__EXERCISE PROMPT__: Transcribe the listing below word for word.
>> BEGIN GIVEN DATA
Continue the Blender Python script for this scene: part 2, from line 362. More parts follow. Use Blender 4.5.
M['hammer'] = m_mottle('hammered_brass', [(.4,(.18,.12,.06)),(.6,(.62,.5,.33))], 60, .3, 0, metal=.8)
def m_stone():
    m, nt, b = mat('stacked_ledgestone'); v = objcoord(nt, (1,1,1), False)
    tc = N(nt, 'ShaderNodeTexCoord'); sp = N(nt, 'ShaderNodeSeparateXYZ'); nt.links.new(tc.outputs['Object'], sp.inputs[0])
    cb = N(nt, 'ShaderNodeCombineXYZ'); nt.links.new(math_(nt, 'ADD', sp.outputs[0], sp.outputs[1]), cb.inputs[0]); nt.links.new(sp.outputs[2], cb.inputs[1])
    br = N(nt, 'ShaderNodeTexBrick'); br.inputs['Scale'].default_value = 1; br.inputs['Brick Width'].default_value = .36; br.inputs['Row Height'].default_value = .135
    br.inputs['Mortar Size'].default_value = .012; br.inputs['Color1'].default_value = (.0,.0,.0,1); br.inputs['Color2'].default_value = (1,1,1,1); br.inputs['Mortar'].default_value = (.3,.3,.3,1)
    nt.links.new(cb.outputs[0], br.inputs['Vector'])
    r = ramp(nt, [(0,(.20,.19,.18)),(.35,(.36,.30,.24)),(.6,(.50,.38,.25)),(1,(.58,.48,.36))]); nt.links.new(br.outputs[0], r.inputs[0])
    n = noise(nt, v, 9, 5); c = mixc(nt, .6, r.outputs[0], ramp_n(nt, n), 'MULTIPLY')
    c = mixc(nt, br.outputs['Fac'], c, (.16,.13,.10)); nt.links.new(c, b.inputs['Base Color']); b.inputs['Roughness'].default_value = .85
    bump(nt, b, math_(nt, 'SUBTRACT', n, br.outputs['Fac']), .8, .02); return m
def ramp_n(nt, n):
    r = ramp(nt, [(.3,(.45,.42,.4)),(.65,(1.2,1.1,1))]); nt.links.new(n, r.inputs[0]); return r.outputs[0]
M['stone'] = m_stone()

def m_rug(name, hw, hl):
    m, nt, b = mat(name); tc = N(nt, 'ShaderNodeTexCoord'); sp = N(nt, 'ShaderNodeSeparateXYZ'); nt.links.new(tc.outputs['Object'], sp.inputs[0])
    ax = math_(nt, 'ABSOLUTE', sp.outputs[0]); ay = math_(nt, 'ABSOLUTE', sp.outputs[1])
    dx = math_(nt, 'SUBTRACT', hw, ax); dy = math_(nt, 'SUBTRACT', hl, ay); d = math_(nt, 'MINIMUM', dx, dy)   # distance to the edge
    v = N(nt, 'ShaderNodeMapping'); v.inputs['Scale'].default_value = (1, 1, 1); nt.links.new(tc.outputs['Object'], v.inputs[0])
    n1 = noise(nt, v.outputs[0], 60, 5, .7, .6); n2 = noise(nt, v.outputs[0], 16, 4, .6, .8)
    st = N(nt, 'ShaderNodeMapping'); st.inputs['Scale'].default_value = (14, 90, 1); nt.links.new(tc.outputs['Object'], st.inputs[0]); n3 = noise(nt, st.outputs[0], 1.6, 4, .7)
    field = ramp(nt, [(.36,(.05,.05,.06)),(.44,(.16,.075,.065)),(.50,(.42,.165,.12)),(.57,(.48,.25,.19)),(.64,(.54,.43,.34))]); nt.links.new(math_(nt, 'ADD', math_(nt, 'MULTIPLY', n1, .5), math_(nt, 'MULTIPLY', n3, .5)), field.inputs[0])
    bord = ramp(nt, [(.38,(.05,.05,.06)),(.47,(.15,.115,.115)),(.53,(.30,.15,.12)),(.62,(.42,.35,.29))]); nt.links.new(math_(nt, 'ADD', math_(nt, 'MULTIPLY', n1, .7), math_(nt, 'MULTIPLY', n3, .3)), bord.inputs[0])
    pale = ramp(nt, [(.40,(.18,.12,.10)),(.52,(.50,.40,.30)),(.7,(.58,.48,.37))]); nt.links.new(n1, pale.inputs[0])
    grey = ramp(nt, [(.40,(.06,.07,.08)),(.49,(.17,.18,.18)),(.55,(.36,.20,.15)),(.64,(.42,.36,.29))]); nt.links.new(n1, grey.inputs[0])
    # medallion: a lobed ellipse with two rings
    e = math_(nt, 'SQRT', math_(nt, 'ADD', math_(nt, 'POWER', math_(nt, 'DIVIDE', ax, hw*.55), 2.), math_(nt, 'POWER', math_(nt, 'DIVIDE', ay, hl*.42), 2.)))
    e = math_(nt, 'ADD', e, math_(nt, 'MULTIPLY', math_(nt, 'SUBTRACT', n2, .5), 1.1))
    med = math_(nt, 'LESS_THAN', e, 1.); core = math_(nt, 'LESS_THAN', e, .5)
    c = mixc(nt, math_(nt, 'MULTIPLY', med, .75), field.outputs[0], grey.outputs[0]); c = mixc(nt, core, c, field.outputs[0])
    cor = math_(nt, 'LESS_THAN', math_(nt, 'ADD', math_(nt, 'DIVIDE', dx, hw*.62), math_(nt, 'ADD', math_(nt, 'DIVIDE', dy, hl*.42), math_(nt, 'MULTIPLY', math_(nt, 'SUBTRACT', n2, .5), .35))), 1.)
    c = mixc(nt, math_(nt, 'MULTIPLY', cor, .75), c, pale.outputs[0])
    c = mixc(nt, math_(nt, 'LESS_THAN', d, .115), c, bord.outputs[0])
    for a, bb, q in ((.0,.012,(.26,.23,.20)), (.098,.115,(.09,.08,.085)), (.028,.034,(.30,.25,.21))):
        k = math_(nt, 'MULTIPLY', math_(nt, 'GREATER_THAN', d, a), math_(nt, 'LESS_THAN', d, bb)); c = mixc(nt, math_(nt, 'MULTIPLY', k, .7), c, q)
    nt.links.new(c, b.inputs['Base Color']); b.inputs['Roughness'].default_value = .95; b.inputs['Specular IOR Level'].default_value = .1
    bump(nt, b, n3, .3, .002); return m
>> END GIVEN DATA
__RESPONSE FOR THIS EXERCISE__:
Continue the Blender Python script for this scene: part 2, from line 362. More parts follow. Use Blender 4.5.
M['hammer'] = m_mottle('hammered_brass', [(.4,(.18,.12,.06)),(.6,(.62,.5,.33))], 60, .3, 0, metal=.8)
def m_stone():
    m, nt, b = mat('stacked_ledgestone'); v = objcoord(nt, (1,1,1), False)
    tc = N(nt, 'ShaderNodeTexCoord'); sp = N(nt, 'ShaderNodeSeparateXYZ'); nt.links.new(tc.outputs['Object'], sp.inputs[0])
    cb = N(nt, 'ShaderNodeCombineXYZ'); nt.links.new(math_(nt, 'ADD', sp.outputs[0], sp.outputs[1]), cb.inputs[0]); nt.links.new(sp.outputs[2], cb.inputs[1])
    br = N(nt, 'ShaderNodeTexBrick'); br.inputs['Scale'].default_value = 1; br.inputs['Brick Width'].default_value = .36; br.inputs['Row Height'].default_value = .135
    br.inputs['Mortar Size'].default_value = .012; br.inputs['Color1'].default_value = (.0,.0,.0,1); br.inputs['Color2'].default_value = (1,1,1,1); br.inputs['Mortar'].default_value = (.3,.3,.3,1)
    nt.links.new(cb.outputs[0], br.inputs['Vector'])
    r = ramp(nt, [(0,(.20,.19,.18)),(.35,(.36,.30,.24)),(.6,(.50,.38,.25)),(1,(.58,.48,.36))]); nt.links.new(br.outputs[0], r.inputs[0])
    n = noise(nt, v, 9, 5); c = mixc(nt, .6, r.outputs[0], ramp_n(nt, n), 'MULTIPLY')
    c = mixc(nt, br.outputs['Fac'], c, (.16,.13,.10)); nt.links.new(c, b.inputs['Base Color']); b.inputs['Roughness'].default_value = .85
    bump(nt, b, math_(nt, 'SUBTRACT', n, br.outputs['Fac']), .8, .02); return m
def ramp_n(nt, n):
    r = ramp(nt, [(.3,(.45,.42,.4)),(.65,(1.2,1.1,1))]); nt.links.new(n, r.inputs[0]); return r.outputs[0]
M['stone'] = m_stone()

def m_rug(name, hw, hl):
    m, nt, b = mat(name); tc = N(nt, 'ShaderNodeTexCoord'); sp = N(nt, 'ShaderNodeSeparateXYZ'); nt.links.new(tc.outputs['Object'], sp.inputs[0])
    ax = math_(nt, 'ABSOLUTE', sp.outputs[0]); ay = math_(nt, 'ABSOLUTE', sp.outputs[1])
    dx = math_(nt, 'SUBTRACT', hw, ax); dy = math_(nt, 'SUBTRACT', hl, ay); d = math_(nt, 'MINIMUM', dx, dy)   # distance to the edge
    v = N(nt, 'ShaderNodeMapping'); v.inputs['Scale'].default_value = (1, 1, 1); nt.links.new(tc.outputs['Object'], v.inputs[0])
    n1 = noise(nt, v.outputs[0], 60, 5, .7, .6); n2 = noise(nt, v.outputs[0], 16, 4, .6, .8)
    st = N(nt, 'ShaderNodeMapping'); st.inputs['Scale'].default_value = (14, 90, 1); nt.links.new(tc.outputs['Object'], st.inputs[0]); n3 = noise(nt, st.outputs[0], 1.6, 4, .7)
    field = ramp(nt, [(.36,(.05,.05,.06)),(.44,(.16,.075,.065)),(.50,(.42,.165,.12)),(.57,(.48,.25,.19)),(.64,(.54,.43,.34))]); nt.links.new(math_(nt, 'ADD', math_(nt, 'MULTIPLY', n1, .5), math_(nt, 'MULTIPLY', n3, .5)), field.inputs[0])
    bord = ramp(nt, [(.38,(.05,.05,.06)),(.47,(.15,.115,.115)),(.53,(.30,.15,.12)),(.62,(.42,.35,.29))]); nt.links.new(math_(nt, 'ADD', math_(nt, 'MULTIPLY', n1, .7), math_(nt, 'MULTIPLY', n3, .3)), bord.inputs[0])
    pale = ramp(nt, [(.40,(.18,.12,.10)),(.52,(.50,.40,.30)),(.7,(.58,.48,.37))]); nt.links.new(n1, pale.inputs[0])
    grey = ramp(nt, [(.40,(.06,.07,.08)),(.49,(.17,.18,.18)),(.55,(.36,.20,.15)),(.64,(.42,.36,.29))]); nt.links.new(n1, grey.inputs[0])
    # medallion: a lobed ellipse with two rings
    e = math_(nt, 'SQRT', math_(nt, 'ADD', math_(nt, 'POWER', math_(nt, 'DIVIDE', ax, hw*.55), 2.), math_(nt, 'POWER', math_(nt, 'DIVIDE', ay, hl*.42), 2.)))
    e = math_(nt, 'ADD', e, math_(nt, 'MULTIPLY', math_(nt, 'SUBTRACT', n2, .5), 1.1))
    med = math_(nt, 'LESS_THAN', e, 1.); core = math_(nt, 'LESS_THAN', e, .5)
    c = mixc(nt, math_(nt, 'MULTIPLY', med, .75), field.outputs[0], grey.outputs[0]); c = mixc(nt, core, c, field.outputs[0])
    cor = math_(nt, 'LESS_THAN', math_(nt, 'ADD', math_(nt, 'DIVIDE', dx, hw*.62), math_(nt, 'ADD', math_(nt, 'DIVIDE', dy, hl*.42), math_(nt, 'MULTIPLY', math_(nt, 'SUBTRACT', n2, .5), .35))), 1.)
    c = mixc(nt, math_(nt, 'MULTIPLY', cor, .75), c, pale.outputs[0])
    c = mixc(nt, math_(nt, 'LESS_THAN', d, .115), c, bord.outputs[0])
    for a, bb, q in ((.0,.012,(.26,.23,.20)), (.098,.115,(.09,.08,.085)), (.028,.034,(.30,.25,.21))):
        k = math_(nt, 'MULTIPLY', math_(nt, 'GREATER_THAN', d, a), math_(nt, 'LESS_THAN', d, bb)); c = mixc(nt, math_(nt, 'MULTIPLY', k, .7), c, q)
    nt.links.new(c, b.inputs['Base Color']); b.inputs['Roughness'].default_value = .95; b.inputs['Specular IOR Level'].default_value = .1
    bump(nt, b, n3, .3, .002); return m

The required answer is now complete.